Bulgaria assigns bodyguards to Peevski over ‘assassination plot’
National Protection Service bodyguards have been assigned to Delyan Peevski, Interior Ministry chief secretary Georgi Kostov said on February 22 2016, because of information that there was a plot to assassinate the controversial business person and Movement for Rights and Freedoms MP.
Kostov said that the information was obtained in the course of investigating the October 2015 attempt to kill Alexei Petrov.
A Ukrainian is currently facing charges of the attempted murder of Petrov, a former State Agency for National Security consultant currently facing serious organised crime charges. Three others allegedly involved in the attempt on Petrov’s life are being sought via Interpol.
Investigators had established that those involved in the plot against Peevski had observed his daily routine and investigated places that he went to and that were not known to the media.

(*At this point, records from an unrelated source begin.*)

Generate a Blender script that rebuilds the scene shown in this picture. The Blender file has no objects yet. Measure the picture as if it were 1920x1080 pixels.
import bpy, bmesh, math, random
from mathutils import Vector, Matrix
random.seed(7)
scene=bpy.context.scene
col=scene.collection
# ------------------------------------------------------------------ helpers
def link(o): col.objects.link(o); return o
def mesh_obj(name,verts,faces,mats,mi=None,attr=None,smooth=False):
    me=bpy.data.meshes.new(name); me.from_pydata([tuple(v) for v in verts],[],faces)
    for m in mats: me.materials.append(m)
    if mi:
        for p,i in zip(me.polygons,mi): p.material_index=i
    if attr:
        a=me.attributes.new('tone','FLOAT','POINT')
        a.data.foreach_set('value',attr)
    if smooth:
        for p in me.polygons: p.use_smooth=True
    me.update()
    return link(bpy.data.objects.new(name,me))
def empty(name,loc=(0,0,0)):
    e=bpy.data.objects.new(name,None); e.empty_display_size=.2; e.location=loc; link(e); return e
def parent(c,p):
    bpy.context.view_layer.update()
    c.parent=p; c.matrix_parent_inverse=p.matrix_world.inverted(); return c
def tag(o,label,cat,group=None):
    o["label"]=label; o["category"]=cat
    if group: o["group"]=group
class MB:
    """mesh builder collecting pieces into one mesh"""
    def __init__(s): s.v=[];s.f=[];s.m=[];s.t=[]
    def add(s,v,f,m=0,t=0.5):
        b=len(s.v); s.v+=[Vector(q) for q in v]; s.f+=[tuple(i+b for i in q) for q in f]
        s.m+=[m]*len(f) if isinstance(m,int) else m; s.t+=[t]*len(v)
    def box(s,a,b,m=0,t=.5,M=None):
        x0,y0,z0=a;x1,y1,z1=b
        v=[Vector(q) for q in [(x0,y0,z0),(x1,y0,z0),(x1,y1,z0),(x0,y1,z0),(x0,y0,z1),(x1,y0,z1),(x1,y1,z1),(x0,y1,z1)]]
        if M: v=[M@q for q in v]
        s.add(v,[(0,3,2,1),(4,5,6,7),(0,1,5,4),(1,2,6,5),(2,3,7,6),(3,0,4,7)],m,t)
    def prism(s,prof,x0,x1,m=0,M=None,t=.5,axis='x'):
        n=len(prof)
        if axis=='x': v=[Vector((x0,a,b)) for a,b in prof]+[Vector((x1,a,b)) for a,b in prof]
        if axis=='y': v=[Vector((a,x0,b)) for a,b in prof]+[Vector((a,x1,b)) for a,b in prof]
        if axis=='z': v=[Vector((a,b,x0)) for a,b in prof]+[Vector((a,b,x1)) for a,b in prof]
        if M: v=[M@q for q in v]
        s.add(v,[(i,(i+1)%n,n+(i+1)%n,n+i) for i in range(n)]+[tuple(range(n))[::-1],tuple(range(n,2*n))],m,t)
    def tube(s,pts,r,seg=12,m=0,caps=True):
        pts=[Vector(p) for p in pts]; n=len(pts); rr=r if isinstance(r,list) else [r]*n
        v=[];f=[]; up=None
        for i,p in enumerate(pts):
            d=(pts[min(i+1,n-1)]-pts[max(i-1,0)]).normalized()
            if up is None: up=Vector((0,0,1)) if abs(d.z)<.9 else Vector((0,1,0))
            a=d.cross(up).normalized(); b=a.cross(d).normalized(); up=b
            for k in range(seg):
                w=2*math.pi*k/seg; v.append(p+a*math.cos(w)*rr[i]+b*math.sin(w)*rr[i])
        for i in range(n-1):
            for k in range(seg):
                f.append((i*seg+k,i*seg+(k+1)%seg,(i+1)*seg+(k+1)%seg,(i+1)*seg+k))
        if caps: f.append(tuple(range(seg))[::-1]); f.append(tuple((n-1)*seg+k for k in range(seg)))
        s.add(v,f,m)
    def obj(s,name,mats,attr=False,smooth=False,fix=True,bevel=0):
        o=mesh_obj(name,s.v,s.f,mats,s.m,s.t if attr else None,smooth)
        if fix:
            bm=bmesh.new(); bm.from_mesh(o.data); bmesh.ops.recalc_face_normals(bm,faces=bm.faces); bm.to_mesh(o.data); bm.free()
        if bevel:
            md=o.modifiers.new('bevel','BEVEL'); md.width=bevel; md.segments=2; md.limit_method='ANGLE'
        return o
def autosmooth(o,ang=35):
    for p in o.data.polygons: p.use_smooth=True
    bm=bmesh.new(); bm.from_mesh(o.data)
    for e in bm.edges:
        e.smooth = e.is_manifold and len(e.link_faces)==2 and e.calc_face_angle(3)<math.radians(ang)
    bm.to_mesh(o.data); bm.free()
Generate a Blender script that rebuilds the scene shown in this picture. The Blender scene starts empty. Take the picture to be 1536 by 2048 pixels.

The plotters also found empty apartments.
According to Kostov, the assassination plot resembled the attempt to shoot dead Zlatomir “Bareta” Ivanov and the murder of Dmitry “The Russian” Minev.
Ivanov was struck by a number of bullets as he entered the Palace of Justice in Sofia on January 29 2013. He had been sentenced to eight years in jail for organising a crime group to distribute illegal drugs. The shots were fired from an empty apartment across the road from the court building.
Minev was shot dead in Sofia’s Vitosha Boulevard October 2004. The bullet that killed him was fired from a temporarily vacant apartment.
Kostov declined to tell reporters who had ordered Peevski’s murder, saying only that the assassination plot had been underway for almost two months.
Kostov, saying that the investigation was confidential, declined to say whether there was a link between the assassination attempt against Petrov and the plot against Peevski.
The information about the plot against Peevski had been received on February 19. It was passed on to the National Protection Service.
Peevski, who ordinarily goes about with his own private bodyguards, initially refused National Protection Service bodyguards but had been persuaded to do so.
Bulgarian law approved in the past year allows the assigning of National Protection Service bodyguards to individuals other than state and government office-bearers. However, a news conference to announce the assignment of bodyguards is unprecedented.
Recent reports said that Peevski, along with MRF honorary president Ahmed Dogan and a number of other MRF figures, had been barred from entering Turkey. Reports in the Turkish media cited allegations that Peevski was a “pro-Russian oligarch” and, noting Peevski’s involvement in Bulgartabac, said that Turkish security services were investigating channels for smuggling Bulgarian contraband cigarettes into Turkey.
This development came against a background of strife within the MRF that led to the ousting of Lyutvi Mestan as party leader in late 2015 after he took Ankara’s side in that country’s dispute with Moscow over Turkey’s downing of a Russian military bomber near Syrian air space.
Peevski said on February 19 that he was divesting his five per cent interest in Bulgartabac.
It was the June 2013 appointment of Peevski as head of the State Agency for National Security that resulted in widely-supported prolonged public protests demanding the resignation of the government of the time, a ruling axis made up of the Bulgarian Socialist Party and Movement for Rights and Freedoms. Peevski’s appointment was withdrawn after a few days. The BSP-MRF government resigned in July 2014 after the MRF made it clear it could not continue, including against a background of the BSP having been thrashed in May 2014 European Parliament elections.